[Problem statement] Reply only with how many lines contain the word "build".

Begin

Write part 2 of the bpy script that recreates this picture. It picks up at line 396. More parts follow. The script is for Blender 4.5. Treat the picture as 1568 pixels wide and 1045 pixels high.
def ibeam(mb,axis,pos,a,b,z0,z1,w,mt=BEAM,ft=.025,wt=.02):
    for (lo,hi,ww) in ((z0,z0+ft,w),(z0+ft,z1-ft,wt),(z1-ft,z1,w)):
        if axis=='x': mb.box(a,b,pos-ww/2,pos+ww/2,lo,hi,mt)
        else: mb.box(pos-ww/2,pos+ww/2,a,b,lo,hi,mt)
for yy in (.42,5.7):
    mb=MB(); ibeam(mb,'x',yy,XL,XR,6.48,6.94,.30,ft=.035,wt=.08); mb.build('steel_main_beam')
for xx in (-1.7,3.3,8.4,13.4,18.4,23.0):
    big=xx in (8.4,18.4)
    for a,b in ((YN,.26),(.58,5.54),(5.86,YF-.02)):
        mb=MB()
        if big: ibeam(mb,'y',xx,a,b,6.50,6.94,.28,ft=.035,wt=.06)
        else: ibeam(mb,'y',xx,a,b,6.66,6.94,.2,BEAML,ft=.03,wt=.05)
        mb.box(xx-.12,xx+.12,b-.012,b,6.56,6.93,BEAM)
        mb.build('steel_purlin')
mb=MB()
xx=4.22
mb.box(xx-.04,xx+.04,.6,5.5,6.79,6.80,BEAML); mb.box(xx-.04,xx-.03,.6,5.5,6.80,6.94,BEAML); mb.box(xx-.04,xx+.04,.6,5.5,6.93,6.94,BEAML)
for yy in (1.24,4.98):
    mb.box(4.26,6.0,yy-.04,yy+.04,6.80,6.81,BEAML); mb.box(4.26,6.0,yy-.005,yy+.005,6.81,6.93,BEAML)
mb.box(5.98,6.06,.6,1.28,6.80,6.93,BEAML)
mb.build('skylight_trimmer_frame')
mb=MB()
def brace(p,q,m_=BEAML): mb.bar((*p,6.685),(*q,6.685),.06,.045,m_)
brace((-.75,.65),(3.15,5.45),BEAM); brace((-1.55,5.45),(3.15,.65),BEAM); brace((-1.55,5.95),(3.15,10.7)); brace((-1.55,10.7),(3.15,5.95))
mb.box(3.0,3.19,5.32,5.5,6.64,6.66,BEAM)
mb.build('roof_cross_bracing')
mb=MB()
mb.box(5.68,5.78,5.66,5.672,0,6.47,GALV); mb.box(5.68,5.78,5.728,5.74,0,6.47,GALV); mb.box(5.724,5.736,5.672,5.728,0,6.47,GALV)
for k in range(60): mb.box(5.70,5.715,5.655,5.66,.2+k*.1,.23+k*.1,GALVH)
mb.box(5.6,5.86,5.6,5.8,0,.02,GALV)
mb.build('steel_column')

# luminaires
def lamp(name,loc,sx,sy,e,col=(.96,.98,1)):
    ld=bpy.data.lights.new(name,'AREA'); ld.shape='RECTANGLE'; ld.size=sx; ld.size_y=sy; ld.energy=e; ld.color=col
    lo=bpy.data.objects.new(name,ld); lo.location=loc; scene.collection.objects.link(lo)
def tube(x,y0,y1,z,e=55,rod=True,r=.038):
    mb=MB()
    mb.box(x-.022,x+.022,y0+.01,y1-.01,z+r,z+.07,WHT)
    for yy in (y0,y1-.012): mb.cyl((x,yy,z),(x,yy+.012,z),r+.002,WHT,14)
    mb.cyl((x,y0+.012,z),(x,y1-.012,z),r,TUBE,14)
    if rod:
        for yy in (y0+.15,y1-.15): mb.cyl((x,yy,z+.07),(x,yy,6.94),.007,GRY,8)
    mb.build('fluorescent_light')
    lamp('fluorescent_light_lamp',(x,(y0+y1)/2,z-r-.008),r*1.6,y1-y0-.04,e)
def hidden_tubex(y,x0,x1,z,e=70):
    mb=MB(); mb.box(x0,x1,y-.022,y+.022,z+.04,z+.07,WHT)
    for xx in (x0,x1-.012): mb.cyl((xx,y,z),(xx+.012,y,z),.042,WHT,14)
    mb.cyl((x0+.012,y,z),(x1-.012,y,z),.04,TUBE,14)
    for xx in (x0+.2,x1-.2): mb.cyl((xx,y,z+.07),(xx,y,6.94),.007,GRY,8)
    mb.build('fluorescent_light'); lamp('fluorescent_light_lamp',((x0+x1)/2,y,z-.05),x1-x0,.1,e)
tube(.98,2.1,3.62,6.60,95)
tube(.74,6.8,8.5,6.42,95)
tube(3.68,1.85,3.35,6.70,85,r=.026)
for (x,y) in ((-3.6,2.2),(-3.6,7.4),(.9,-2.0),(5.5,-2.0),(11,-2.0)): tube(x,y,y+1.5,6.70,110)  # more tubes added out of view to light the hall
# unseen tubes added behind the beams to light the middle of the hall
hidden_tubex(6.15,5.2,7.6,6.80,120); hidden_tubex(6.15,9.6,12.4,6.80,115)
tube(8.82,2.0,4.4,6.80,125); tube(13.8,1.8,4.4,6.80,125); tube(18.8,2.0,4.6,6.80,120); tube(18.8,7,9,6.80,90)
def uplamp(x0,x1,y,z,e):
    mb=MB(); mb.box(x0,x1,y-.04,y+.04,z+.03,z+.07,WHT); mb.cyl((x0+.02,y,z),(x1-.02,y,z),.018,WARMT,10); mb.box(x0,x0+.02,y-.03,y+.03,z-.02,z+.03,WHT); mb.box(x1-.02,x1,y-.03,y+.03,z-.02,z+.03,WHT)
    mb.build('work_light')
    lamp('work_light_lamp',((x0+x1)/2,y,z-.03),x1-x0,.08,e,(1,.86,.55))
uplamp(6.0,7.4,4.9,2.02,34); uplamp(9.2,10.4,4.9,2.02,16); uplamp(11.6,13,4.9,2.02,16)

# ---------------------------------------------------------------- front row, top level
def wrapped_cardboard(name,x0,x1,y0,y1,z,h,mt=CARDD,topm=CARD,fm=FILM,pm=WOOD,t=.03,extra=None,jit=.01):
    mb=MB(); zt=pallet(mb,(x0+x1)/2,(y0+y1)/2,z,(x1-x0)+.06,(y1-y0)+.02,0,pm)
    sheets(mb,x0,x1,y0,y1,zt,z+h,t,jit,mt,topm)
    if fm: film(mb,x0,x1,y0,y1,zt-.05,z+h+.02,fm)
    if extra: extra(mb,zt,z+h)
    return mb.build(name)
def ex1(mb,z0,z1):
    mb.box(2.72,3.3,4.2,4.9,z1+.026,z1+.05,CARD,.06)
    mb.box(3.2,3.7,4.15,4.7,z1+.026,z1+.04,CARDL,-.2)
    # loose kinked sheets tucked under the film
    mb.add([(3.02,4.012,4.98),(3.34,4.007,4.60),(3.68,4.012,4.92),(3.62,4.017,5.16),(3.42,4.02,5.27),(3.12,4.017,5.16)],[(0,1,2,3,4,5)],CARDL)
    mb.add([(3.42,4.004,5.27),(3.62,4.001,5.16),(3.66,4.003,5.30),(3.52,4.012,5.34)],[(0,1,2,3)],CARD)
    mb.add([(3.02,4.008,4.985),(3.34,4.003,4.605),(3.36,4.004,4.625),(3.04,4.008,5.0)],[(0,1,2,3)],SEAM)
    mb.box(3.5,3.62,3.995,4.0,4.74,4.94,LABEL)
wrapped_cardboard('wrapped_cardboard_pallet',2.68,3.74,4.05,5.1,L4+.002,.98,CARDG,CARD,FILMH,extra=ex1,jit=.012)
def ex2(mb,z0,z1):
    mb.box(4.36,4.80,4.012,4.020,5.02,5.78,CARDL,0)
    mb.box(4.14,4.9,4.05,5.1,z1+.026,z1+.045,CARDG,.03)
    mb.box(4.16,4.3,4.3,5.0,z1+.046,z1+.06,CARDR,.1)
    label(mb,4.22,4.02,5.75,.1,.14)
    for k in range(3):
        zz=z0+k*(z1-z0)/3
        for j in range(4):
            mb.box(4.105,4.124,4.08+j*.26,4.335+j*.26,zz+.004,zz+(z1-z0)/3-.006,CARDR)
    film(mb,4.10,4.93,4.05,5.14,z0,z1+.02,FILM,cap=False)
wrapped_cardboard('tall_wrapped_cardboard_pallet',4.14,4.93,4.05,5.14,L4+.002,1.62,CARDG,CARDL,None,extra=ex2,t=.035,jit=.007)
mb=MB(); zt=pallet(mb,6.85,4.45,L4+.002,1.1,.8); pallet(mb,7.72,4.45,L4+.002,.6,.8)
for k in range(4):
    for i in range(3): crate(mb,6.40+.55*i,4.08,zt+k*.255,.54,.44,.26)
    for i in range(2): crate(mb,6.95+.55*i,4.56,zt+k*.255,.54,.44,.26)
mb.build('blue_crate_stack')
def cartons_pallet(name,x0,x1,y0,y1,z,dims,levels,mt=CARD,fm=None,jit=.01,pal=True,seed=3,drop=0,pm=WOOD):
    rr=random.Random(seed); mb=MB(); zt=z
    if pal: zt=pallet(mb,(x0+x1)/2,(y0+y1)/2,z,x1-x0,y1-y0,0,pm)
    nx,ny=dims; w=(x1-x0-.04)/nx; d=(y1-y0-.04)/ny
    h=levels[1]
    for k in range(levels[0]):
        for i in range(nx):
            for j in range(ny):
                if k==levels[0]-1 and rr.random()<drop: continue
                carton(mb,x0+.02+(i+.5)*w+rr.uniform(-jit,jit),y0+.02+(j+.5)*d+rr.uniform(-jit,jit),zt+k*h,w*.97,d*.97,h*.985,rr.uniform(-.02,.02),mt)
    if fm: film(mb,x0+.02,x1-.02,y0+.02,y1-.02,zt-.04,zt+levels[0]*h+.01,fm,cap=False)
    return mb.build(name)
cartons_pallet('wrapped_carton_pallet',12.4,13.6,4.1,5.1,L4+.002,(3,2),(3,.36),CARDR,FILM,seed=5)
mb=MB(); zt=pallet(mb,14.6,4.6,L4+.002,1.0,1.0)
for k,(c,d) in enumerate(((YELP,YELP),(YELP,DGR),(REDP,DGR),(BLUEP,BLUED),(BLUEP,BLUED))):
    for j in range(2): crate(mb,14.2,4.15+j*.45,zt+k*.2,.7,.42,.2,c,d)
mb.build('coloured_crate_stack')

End

[Finished task] 12